Gary Greg Faro, a supervisor in the NYSE, described the “Nellie” as “very sentimental” to the crowd, none of whom was able to identify the song’s real origins, long before the markets performed as well as they did this year.

And sentiment all around was good, as tables in trading booths were overflowing with food in a symbolic feast off the year’s gains. As trading ended for the year, the Nasdaq was up 39.92 percent, the S&P 500 was up 34.11 percent, and the Dow Industrials were up 33.45 percent.

A bit of practical joking went on, another time-honored bit of year-end fun that seemed irresistible in a year as good as this. Most of it benign, the pranks consisted of powdering people’s shoes and sending false messages to traders’ beepers - telling them, for example, to pick up a package that doesn’t really exist at the front desk.

As trading tapered off, traders found themselves having a bit more of a lackadaisical afternoon than usual. It gave bond trader Charlie Giaquinto, dressed down in jeans, time to get a leisurely cup at Timothy’s Coffee across the street.

“The mood is one of relief,” said Giaquinto, who works for Robb Peck McCoey. “Everyone did well, and everyone’s going home on a good note.”

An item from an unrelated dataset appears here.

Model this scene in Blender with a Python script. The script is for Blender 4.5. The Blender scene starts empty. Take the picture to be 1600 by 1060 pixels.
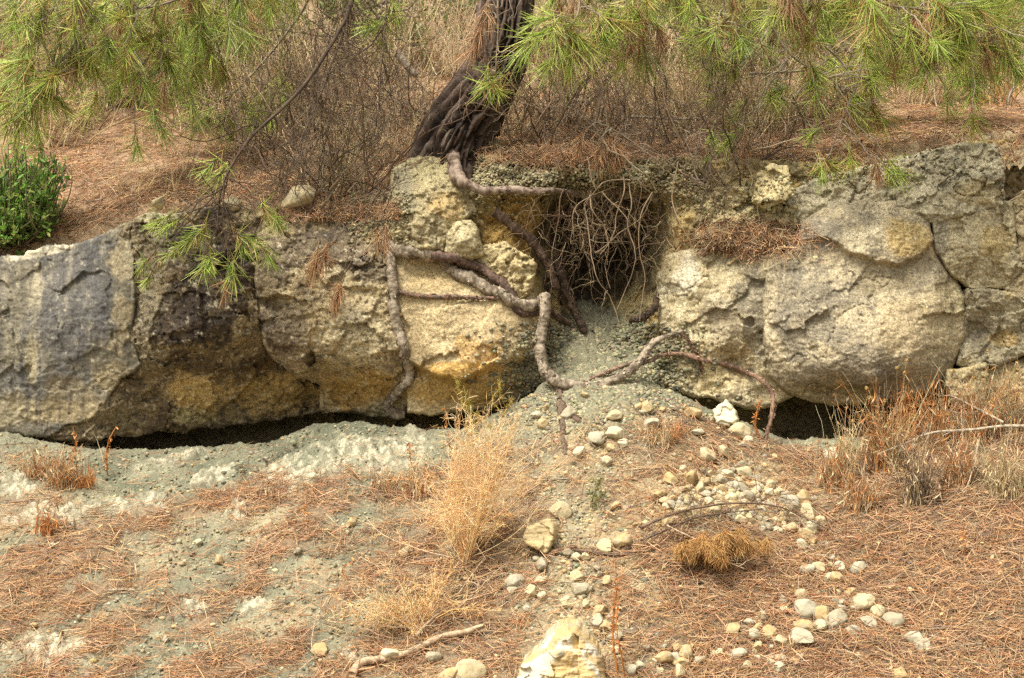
import bpy, math
import numpy as np
from mathutils import Vector

sc = bpy.context.scene
COL = sc.collection
rad = math.radians

# ------------------------------------------------------------------ camera, sky, sun, exposure
CAM_Y = -8.0
cam_d = bpy.data.cameras.new('camera')
cam = bpy.data.objects.new('camera', cam_d)
COL.objects.link(cam)
cam.location = (0, CAM_Y, 0)
cam.rotation_euler = (rad(90), 0, 0)
cam_d.lens = 57.6
cam_d.sensor_width = 36
cam_d.clip_start = 0.1
cam_d.clip_end = 500
sc.camera = cam

SUN_EL, SUN_AZ = 60, 222            # azimuth clockwise from +Y
world = bpy.data.worlds.new('World')
sc.world = world
world.use_nodes = True
wn, wl = world.node_tree.nodes, world.node_tree.links
bg = wn['Background']
sky = wn.new('ShaderNodeTexSky')
sky.sky_type = 'NISHITA'
sky.sun_disc = False
sky.sun_elevation = rad(SUN_EL)
sky.sun_rotation = rad(SUN_AZ)
sky.air_density = 1.0
sky.dust_density = 5.0
hsv = wn.new('ShaderNodeHueSaturation')       # thin overcast: a nearly white sky
hsv.inputs['Saturation'].default_value = 0.04
wl.new(sky.outputs[0], hsv.inputs['Color'])
wl.new(hsv.outputs[0], bg.inputs[0])
bg.inputs[1].default_value = 0.112

sun_d = bpy.data.lights.new('sun', 'SUN')
sun_d.energy = 2.5
sun_d.angle = rad(20)
sun_d.color = (1.0, 0.95, 0.86)
sun = bpy.data.objects.new('sun', sun_d)
COL.objects.link(sun)
_el, _az = rad(SUN_EL), rad(SUN_AZ)
sdir = Vector((math.sin(_az) * math.cos(_el), math.cos(_az) * math.cos(_el), math.sin(_el)))
sun.rotation_euler = (-sdir).to_track_quat('-Z', 'Y').to_euler()

sc.view_settings.view_transform = 'Standard'
sc.view_settings.look = 'None'
sc.view_settings.exposure = 1.14
sc.view_settings.gamma = 1.0
try:
    sc.cycles.max_bounces = 6
    sc.cycles.diffuse_bounces = 4
    sc.cycles.use_denoising = False
except Exception:
    pass

# ------------------------------------------------------------------ helpers
rng = np.random.default_rng(11)


def S(r, g, b, k=0.8):
    c = np.array([r, g, b], float) / 255
    return np.where(c <= 0.04045, c / 12.92, ((c + 0.055) / 1.055) ** 2.4) * k


def P(px, py, y):
    """point at depth y seen at pixel (px, py) of the 1600 x 1060 photograph"""
    px, py, y = np.broadcast_arrays(np.asarray(px, float), np.asarray(py, float), np.asarray(y, float))
    s = (y - CAM_Y) / 8.0 / 320.0
    return np.stack([(px - 800) * s, y, (530 - py) * s], -1)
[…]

At least one tourist waiting on line in the icy cold to get into the NYSE said he was not so sure the average American is equally content.

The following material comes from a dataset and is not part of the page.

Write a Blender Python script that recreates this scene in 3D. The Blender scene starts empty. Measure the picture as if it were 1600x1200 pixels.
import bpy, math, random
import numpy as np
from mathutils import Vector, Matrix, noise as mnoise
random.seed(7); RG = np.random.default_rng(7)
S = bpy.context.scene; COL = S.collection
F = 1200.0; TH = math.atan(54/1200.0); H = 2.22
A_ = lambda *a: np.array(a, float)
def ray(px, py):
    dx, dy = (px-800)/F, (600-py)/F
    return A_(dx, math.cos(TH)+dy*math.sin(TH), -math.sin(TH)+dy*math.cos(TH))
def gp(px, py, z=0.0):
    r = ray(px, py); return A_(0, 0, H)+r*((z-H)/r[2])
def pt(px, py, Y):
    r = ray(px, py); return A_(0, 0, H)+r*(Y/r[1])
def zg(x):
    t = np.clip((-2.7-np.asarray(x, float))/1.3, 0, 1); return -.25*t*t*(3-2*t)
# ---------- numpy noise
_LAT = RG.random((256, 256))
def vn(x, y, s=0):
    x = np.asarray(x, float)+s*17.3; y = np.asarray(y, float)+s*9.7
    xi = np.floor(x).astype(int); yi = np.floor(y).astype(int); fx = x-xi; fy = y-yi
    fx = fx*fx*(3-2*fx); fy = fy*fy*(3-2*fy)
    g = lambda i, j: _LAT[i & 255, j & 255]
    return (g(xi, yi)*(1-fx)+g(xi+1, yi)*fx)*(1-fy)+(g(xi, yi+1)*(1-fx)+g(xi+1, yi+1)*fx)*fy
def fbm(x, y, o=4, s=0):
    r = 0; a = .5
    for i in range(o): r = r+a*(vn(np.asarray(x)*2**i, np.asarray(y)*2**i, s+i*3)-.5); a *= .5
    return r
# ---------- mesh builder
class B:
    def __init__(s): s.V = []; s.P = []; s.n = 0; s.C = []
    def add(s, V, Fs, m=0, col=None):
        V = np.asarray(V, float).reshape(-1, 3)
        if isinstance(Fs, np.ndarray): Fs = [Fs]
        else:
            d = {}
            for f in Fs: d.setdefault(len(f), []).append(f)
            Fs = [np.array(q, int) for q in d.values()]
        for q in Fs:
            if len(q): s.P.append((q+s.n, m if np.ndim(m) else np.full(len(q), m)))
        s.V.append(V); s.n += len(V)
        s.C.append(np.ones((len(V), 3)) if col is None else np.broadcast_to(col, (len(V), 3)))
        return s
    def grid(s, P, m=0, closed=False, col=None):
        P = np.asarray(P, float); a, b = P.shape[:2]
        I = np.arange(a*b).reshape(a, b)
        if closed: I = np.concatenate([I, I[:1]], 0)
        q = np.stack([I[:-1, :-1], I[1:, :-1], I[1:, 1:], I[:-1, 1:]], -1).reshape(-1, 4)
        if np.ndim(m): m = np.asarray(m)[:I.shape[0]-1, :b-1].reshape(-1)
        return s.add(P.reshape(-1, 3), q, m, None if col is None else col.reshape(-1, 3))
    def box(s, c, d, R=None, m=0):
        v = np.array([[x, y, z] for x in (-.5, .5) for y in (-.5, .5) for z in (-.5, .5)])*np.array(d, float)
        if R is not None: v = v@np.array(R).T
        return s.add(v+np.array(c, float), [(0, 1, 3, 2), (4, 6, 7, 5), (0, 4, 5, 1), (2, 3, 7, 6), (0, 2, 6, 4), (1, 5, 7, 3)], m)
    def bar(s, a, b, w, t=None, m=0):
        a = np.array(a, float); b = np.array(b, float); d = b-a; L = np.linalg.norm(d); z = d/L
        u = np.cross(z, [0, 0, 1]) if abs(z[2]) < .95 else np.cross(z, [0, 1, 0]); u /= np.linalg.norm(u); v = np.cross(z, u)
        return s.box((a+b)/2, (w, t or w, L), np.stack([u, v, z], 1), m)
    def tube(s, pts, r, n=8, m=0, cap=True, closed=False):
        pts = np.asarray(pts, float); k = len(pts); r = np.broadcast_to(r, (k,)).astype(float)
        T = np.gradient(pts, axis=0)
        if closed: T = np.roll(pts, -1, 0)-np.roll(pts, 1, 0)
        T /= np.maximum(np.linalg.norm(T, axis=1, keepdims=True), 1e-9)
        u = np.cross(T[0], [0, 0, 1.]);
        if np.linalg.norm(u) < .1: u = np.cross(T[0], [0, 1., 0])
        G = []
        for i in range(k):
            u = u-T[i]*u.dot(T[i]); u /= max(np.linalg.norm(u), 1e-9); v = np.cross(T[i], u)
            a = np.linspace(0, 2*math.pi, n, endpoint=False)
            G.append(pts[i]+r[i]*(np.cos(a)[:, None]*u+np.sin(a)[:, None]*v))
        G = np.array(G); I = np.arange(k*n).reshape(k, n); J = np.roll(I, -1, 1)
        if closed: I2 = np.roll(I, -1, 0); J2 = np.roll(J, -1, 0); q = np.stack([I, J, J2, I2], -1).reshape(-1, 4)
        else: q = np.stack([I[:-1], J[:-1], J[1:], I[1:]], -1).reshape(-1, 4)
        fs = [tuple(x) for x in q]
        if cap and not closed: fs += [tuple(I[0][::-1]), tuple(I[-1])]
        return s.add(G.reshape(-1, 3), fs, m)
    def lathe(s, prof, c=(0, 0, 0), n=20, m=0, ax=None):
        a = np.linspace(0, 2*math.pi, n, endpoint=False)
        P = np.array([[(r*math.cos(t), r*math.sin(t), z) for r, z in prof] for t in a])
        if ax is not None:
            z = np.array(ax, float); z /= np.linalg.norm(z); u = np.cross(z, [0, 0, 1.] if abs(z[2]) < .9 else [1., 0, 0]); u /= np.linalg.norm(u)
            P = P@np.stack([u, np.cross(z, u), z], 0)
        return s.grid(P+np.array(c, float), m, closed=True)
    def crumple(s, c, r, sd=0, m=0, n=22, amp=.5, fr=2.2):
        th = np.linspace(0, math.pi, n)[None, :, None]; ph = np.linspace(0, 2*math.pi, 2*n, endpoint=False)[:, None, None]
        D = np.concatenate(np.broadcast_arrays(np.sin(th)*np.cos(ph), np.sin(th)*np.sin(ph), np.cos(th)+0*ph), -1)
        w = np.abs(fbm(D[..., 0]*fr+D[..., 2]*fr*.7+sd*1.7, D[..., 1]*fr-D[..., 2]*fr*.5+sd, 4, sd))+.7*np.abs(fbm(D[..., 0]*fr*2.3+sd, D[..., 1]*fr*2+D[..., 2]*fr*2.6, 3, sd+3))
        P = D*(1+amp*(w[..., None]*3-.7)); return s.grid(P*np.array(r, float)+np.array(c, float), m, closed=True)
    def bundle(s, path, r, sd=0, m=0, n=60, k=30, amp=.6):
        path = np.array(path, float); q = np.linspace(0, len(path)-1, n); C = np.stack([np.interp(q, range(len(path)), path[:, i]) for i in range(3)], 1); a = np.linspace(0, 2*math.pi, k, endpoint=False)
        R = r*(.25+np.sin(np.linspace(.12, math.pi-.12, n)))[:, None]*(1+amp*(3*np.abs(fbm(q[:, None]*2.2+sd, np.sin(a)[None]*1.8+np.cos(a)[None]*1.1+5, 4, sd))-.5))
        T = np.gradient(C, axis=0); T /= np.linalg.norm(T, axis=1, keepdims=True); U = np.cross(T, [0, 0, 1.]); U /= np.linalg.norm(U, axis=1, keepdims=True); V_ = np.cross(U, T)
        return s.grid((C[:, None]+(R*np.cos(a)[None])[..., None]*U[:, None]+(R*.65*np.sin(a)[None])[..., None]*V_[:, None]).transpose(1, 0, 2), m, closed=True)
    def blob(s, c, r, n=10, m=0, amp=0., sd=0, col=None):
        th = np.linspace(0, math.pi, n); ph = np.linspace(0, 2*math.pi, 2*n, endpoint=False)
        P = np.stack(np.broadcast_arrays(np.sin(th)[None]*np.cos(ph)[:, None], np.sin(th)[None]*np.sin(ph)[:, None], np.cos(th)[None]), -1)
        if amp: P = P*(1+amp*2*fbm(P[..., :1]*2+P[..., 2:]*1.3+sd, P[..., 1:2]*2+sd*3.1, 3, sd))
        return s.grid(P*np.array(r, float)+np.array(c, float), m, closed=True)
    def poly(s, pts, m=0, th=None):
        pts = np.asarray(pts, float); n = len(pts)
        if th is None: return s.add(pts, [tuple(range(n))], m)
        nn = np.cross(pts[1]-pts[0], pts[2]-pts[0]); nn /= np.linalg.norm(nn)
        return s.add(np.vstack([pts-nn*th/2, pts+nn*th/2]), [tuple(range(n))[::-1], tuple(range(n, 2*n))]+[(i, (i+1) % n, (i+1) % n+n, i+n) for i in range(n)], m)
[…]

“From the friends I talk to, there’s still that edge, an apprehension about the economy in general,” said John Evans of Southport, Conn.

Traders lingered over their cigarettes a little longer, musing that the “big guys” who had done really well were already gone for the year.

“I think everyone’s ready to go home for a long weekend,” said veteran trader Nicholas Gugliuzzi.